1982 schließlich kam es zur Gründung der Marketingfirma ISL (“International Sports, Culture- und Leisure Marketing AG), die im schweizerischen Luzern ansässig war und sich die Vermarktung von Großereignissen an die Fahnen geheftet hatte. ISL-“Mutter” war übrigens die Rofa-Sport Management AG - jene Firma, über die der langjährige FIFA-Generalsekretär Käser gestolpert war, ehe er von Sepp Blatter abgelöst wurde... ISL gehörte zu 51% adidas und zu 49% der Werbeagentur Dentsu, adidas’ japanischem Partner... Erster ISL-Coup war - wenig überraschend - die Vermarktung der WM 1982, ehe 1983 erstmals ein Vertragsabschluss mit dem IOC über die Vermarktung der Olympischen Spiele gelang. Das ISL-Angebot in Form von umfangreichen Marketing-Exklusivpaketen (ausschließlich für sehr solvente Firmen) kam bei den potenziellen Sponsoren ausgezeichnet an und verschaffte Dassler bemerkenswerten Einfluss und Machtfülle, die er vor allem durch persönliche Kontakte pflegte - nach Ansicht von Kritikern enthielt die ISL-Datei auch sehr persönliche Vorlieben seiner Vertragspartner... Mit Aufkommen der privaten TV-Sender erhielt die ISL-Strategie eine unerwartete Eigendynamik. Während die Sportartikelfirma adidas (also die Herzogenauracher) immer tiefer in die Krise rutschte - das Wirtschaftsmagazin »Forbes« mutmaßte im Juni 1990, das Unternehmen habe im Jahr 1989 zwei Mio. DM Verlust gemacht -, war die ISL - nach Dasslers Tod vom Schweizer René Jäggi geführt - kaum noch zu bremsen und hängte 1990 erstmals sogar die FIFA ab. “Der Chef der Sportartikelfirma adidas weiß nur zu gut, dass sein Unternehmen eine Weltmeisterschaft schon gewonnen hat - die WM im Kassieren. Über einen Umweg mit dem Kürzel ISL”, teilte der »kicker« seinen Lesern unter der Überschrift “Milliarden-Reibach” im Juni 1990 mit. Auf rund 300 Mio. sFr schätzte derweil »Forbes« die ISL-Einnahmen allein im Zusammenhang mit der WM 1990 - damit habe, so das Blatt, “die ISL besser verdient als die FIFA”. Aus Zürich kamen moderate Töne - man sei “zufrieden”, hieß es, weil man alles in “besten Händen” wisse. Hintergrund war, dass die ISL der FIFA 1982 aus einer eklatanten Finanzklemme geholfen hatte und im Gegenzug die Marketingrechte bis 1998 für einen Spottpreis von ganzen 340 Mio. sFr erhalten hatte. Drei Jahre nach Dasslers Tod holte Havelange nun die Vergangenheit ein. Fortsetzung folgt ... auf Seite 494.
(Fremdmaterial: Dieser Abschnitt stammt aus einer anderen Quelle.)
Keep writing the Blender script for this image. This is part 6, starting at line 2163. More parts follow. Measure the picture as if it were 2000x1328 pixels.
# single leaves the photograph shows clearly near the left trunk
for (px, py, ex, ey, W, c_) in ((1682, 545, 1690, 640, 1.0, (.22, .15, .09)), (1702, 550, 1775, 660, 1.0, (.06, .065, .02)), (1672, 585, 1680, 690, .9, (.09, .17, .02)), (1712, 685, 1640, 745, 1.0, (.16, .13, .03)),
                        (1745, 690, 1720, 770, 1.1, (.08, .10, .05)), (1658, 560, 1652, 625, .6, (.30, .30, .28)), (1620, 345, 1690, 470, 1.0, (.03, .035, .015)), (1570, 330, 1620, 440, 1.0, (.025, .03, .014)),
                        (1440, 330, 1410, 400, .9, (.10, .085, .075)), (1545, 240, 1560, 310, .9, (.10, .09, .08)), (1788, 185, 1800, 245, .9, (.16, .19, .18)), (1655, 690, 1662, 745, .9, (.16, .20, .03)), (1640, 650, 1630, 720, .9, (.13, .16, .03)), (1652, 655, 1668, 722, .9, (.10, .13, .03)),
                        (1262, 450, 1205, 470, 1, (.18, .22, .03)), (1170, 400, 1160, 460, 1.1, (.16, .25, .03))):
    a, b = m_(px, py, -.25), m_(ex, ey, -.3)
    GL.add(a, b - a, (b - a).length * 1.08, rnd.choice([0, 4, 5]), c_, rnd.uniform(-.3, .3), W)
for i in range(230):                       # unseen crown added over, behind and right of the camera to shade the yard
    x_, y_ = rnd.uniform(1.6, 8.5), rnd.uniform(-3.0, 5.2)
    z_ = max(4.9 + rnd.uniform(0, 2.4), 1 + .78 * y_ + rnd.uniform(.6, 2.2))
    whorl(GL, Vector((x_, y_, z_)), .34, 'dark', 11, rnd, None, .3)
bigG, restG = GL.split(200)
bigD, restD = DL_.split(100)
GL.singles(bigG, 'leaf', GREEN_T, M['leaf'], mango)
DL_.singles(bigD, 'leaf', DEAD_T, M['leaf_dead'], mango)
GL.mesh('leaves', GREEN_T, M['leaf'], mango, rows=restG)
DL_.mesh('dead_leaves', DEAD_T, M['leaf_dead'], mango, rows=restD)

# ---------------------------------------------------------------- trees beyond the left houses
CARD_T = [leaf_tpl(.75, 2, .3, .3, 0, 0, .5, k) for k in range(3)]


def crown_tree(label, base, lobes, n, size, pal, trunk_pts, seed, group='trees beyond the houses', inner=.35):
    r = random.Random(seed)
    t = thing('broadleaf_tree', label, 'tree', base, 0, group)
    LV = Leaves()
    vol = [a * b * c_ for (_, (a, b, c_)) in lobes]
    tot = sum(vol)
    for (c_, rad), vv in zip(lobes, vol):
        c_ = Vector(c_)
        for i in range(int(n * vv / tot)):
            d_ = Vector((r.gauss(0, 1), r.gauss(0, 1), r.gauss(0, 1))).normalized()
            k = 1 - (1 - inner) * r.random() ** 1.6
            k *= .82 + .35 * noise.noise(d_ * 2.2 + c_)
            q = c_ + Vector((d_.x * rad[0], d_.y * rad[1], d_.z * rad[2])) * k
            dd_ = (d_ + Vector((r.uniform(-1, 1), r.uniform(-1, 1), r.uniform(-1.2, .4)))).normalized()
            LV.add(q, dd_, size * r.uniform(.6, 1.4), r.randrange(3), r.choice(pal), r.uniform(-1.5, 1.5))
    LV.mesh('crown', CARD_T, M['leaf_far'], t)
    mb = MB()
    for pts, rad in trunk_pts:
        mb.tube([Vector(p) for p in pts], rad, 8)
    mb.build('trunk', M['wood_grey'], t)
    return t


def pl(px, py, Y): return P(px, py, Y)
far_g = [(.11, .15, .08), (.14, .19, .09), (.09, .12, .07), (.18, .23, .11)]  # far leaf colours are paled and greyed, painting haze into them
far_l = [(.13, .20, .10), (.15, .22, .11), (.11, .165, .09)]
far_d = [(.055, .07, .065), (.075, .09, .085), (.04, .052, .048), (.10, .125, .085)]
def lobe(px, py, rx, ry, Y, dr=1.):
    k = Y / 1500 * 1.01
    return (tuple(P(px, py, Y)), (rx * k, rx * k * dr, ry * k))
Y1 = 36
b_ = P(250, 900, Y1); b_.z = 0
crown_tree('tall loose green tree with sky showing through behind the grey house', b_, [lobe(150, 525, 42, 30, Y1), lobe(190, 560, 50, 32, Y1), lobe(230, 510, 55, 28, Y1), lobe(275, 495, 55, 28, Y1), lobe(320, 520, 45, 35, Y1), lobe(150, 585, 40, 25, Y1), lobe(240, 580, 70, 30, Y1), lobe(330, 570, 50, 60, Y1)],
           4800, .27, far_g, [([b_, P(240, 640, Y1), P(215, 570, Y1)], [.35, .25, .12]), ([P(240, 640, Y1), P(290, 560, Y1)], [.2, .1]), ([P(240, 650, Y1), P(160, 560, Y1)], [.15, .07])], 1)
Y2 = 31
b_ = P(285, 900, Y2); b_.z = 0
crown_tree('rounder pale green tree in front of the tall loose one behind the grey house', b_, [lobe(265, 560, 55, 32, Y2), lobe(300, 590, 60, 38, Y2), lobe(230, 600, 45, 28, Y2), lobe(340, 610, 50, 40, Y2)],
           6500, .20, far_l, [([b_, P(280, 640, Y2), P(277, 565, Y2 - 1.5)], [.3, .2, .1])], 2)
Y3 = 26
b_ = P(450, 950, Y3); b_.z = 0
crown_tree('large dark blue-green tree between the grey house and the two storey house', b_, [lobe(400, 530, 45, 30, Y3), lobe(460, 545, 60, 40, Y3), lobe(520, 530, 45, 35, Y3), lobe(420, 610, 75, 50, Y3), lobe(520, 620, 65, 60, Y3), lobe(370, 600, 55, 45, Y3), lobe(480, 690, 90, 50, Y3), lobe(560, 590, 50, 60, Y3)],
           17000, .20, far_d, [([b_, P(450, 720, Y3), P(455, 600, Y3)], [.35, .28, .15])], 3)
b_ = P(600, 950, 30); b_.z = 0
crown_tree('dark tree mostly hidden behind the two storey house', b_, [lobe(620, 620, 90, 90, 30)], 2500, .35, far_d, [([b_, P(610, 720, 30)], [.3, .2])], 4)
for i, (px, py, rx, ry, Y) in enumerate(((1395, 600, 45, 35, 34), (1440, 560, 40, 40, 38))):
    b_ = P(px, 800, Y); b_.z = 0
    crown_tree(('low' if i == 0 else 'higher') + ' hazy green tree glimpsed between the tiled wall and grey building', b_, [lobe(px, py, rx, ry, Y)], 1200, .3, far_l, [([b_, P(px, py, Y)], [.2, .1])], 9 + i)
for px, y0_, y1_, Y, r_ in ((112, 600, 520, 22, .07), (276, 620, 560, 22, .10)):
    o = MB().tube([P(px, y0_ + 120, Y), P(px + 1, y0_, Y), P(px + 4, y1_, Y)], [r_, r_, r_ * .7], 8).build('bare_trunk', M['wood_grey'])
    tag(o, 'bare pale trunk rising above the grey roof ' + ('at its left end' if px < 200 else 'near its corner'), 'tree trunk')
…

und hier ist nun Seite 494:
WM 2002: Pleite einer Geldmaschine

Eines der größten Probleme der FIFA zur Jahrtausendwende und auch Mitverursacher für die tumultartige Präsidentenwahl unmittelbar vor dem WM-Turnier trug drei Buchstaben: ISL. Rund ein Jahr vor dem WM-Start meldete der anno 1982 von Horst Dassler bzw. adidas ins Leben gerufene und seinerzeit recht günstig in den Besitz der Marketingrechte für die WM-Turniere 1982-94 gekommene (siehe WM-Thema Seite 373) Rechtevermarkter International Sport, Culture and Leisure AG Konkurs an und stürzte damit zugleich den Weltverband ins Chaos. Bei “Ausflügen” in andere Sportarten war ISL kräftig auf die Nase gefallen und hinterließ ein brisantes Problem, da sich die FIFA nicht nur blitzschnell selbst um Sponsorenverträge etc. kümmern musste, sondern zugleich diverse Vorgänge aus der Vergangenheit zu erläutern hatte.


Ein Blick zurück: Lange Zeit war die Liaison ISL/FIFA eine Traumstory. Horst Dassler und João Havelange verstanden sich prima und andere Vermarkter klopften vergeblich an der FIFA-Tür an: Geschlossene Gesellschaft. Auch als ISL-Gründer Dassler 1987 starb, blieb die Verbindung intakt und die FIFA bestätigte, ISL verfüge über sämtliche Marketingrechte bis einschließlich zur WM 1998, für 2002 gäbe es eine Option. ISL-Stammfirma adidas befand sich seinerzeit jedoch in einer prekären Situation. Man hatte das Aufkommen moderner und progressiv vorgehender Konkurrenten wie Nike, Reebok oder Umbro verschlafen und schrieb plötzlich rote Zahlen. Grund genug für die vier Dassler-Schwestern, sich bis Ende 1990 von rund 80% des adidas-Impiriums zu trennen. Ableger ISL (adidas hielt 51%, der Rest lag beim japanischen Partner Dentsu), der den eher am reinen Geschäft interessierten und auf “diplomatischem” bzw. “lobbyistischem” Parkett reichlich unbedarften Dassler-Schwestern ohnehin etwas suspekt war, wurde ausgegliedert, wobei einer der Dassler’schen Ehemänner die Leitung der entsprechenden Holdinggesellschaft erhielt: Jean-Marie Weber, ein enger Vertrauter des verstorbenen Dassler.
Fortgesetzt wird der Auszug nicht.